Clearly ... I have failed.
SADIE:
The truth is, we already spend all of our time together. Just me and Frank and our friends the bottles. And we're all so very happy in our hundredsome. Your ... high jinks would work wonderfully, I'm sure, on a couple less content than we.
FRANK:
So basically any couple.
IMP:
I chose very poorly.
FRANK:
You sure did! Well, better luck next time.
SADIE:
You'll find a family that will be absolutely bewildered by your tomfoolery, I'm sure of it.
[DOOR OPENING NOISE]
FRANK:
Not sure how you got in, but I've just the way for you to head out.
IMP:
Alright. Yes. I'll try again. Thank you both.
SADIE:
Hold it! Just one minute.
IMP:
I knew you'd want to keep me around! What shall it be, hm? I can permanently fog your bathroom mirror! Or, oh! I can turn all your glassware to jelly!
FRANK:
You really do not get us.
SADIE:
Oh, no, you're leaving immediately, but first - you're going to put all our liquor back where it belongs, including putting all the boozes back in their rightful bottles.
IMP:
Right. Naturally.
[SWOOSHY NOISE]
It is done.
SADIE:
Frank.
FRANK:
On it!
[BOOZE POURING NOISE]
Glug.
It's liquor!
IMP:
And the coats and belts? Shall I-
SADIE:
No thank you we're fine! Goodbye!
[DOOR SLAMMING NOISE]
FRANK:
Sadie love, I'm afraid I don't have an anniversary surprise for you.

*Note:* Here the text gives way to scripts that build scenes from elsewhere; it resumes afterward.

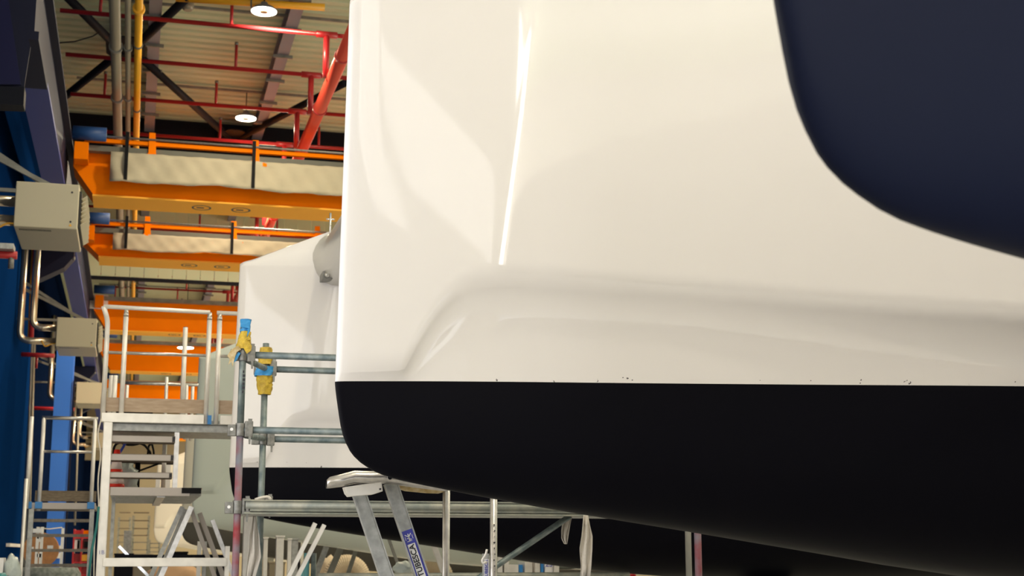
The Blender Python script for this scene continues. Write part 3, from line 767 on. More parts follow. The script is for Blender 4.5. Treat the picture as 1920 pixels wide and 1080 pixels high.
# ================================================================= PLATFORM LADDER IN FRONT (blue sticker)
YL = 7.65
ld = thing('platform_ladder', 'worn aluminium ladder with a blue sticker, standing beneath the bow', 'ladder', at(760, 1600, Y=YL).xy.to_3d())
def Lp(u, v, dy=0): return at(u, v, Y=YL + dy)
def stile(u0, v0, u1, v1, nm, w=.074, dy=0, parent=ld, m='alu_grey'):
    p, q = Lp(u0, v0, dy), Lp(u1, v1, dy); d = (q - p).normalized(); L = (p.z) / -d.z
    a = d.normalized(); side = a.cross(Vector((0, 1, 0))).normalized()
    mb = MB(); e = p + d * L
    mb.bar(p, e, w, .022, up=(0, 1, 0))
    for s in (-1, 1):
        mb.bar(p + side * s * (w / 2 - .003) + Vector((0, -.016, 0)), e + side * s * (w / 2 - .003) + Vector((0, -.016, 0)), .006, .03, up=(0, 1, 0))
    o = mb.build(nm, M[m], parent); return o, p, d, side
s1, *_ = stile(670, 918, 724, 1080, 'stile')
s2, ps, ds, ss = stile(731, 905, 790, 1080, 'stile')
# flattened top rail
top = [(612, 908, .022), (618, 905, .03), (640, 901, .034), (664, 895, .036), (690, 896, .036), (715, 895, .034), (738, 899, .028), (765, 905, .022), (800, 911, .018), (838, 917, .013)]
rows = []
for (u, v, r) in top:
    c = Lp(u, v, -.02); rr = []
    for k in range(17):
        a = k / 16 * 2 * math.pi
        rr.append(c + Vector((0, math.cos(a) * r * 1.5, math.sin(a) * r)))
    rows.append(rr)
mb = MB().grid(rows)
mb.build('top_handrail', M['alu'], ld)
tr = [(742, 908, .02), (760, 912, .026), (800, 916, .026), (822, 918, .022), (842, 916, .012)]
mb = MB().tube([Lp(u, v, .05) for u, v, r in tr], [r for u, v, r in tr], 14)
o = mb.build('rear_tube', M['gtape'], ld)
MB().prism([Lp(646, 913, -.05), Lp(716, 903, -.05), Lp(718, 921, -.05), Lp(700, 927, -.05), Lp(655, 931, -.05), Lp(650, 925, -.05)], (0, .09, 0)).build('head_bracket', M['alu_white'], ld, bevel=.003)
MB().lathe(Lp(731, 895, -.07), [(.013, -.004), (.013, .01)], 12, 'Y').build('bolt', M['chrome'], ld)
MB().lathe(Lp(713, 917, -.06), [(.005, -.004), (.005, .01)], 8, 'Y').build('rivet', M['ink'], ld)
pq = Lp(837, 920, .05)
MB().tube([(pq.x, pq.y, 0), (pq.x, pq.y, pq.z)], .0205, 16).build('rear_post', M['alu'], ld)
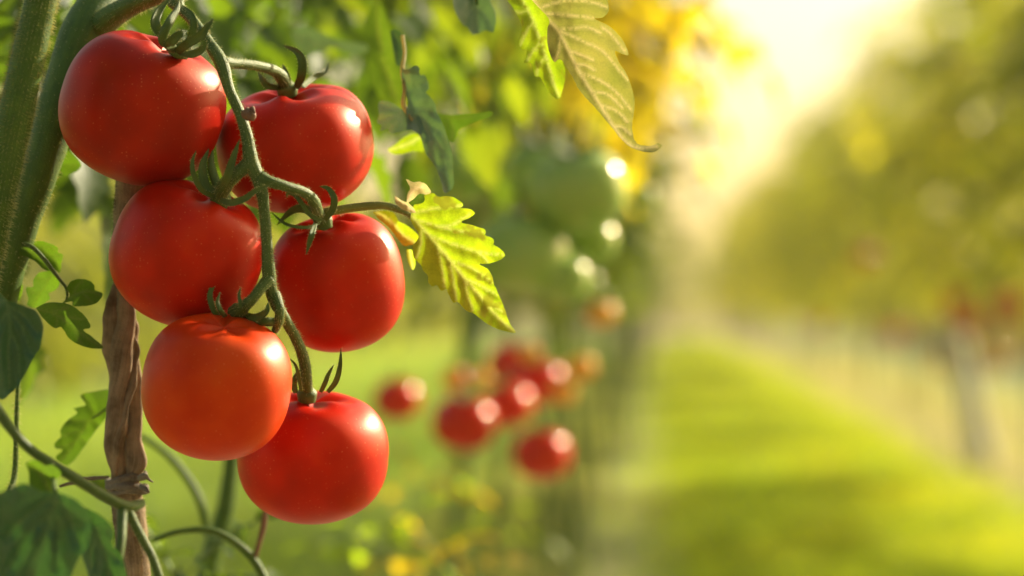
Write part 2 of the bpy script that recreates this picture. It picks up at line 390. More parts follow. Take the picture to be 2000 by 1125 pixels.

Nor am I entirely sure when our anniversary is.
SADIE:
Neither do I, darling! Let's just celebrate now. Do pour me a drink.
FRANK:
Of course. That'll hardly be a surprise, though.
[BOOZE POURING NOISE]
SADIE:
No, but what it is is a good start.
[CLINK]
[MUSIC]
SPOOKY HAL:
It seems everything's back in its place at Frank and Sadie's, after some quick-thinking imp-rovisation.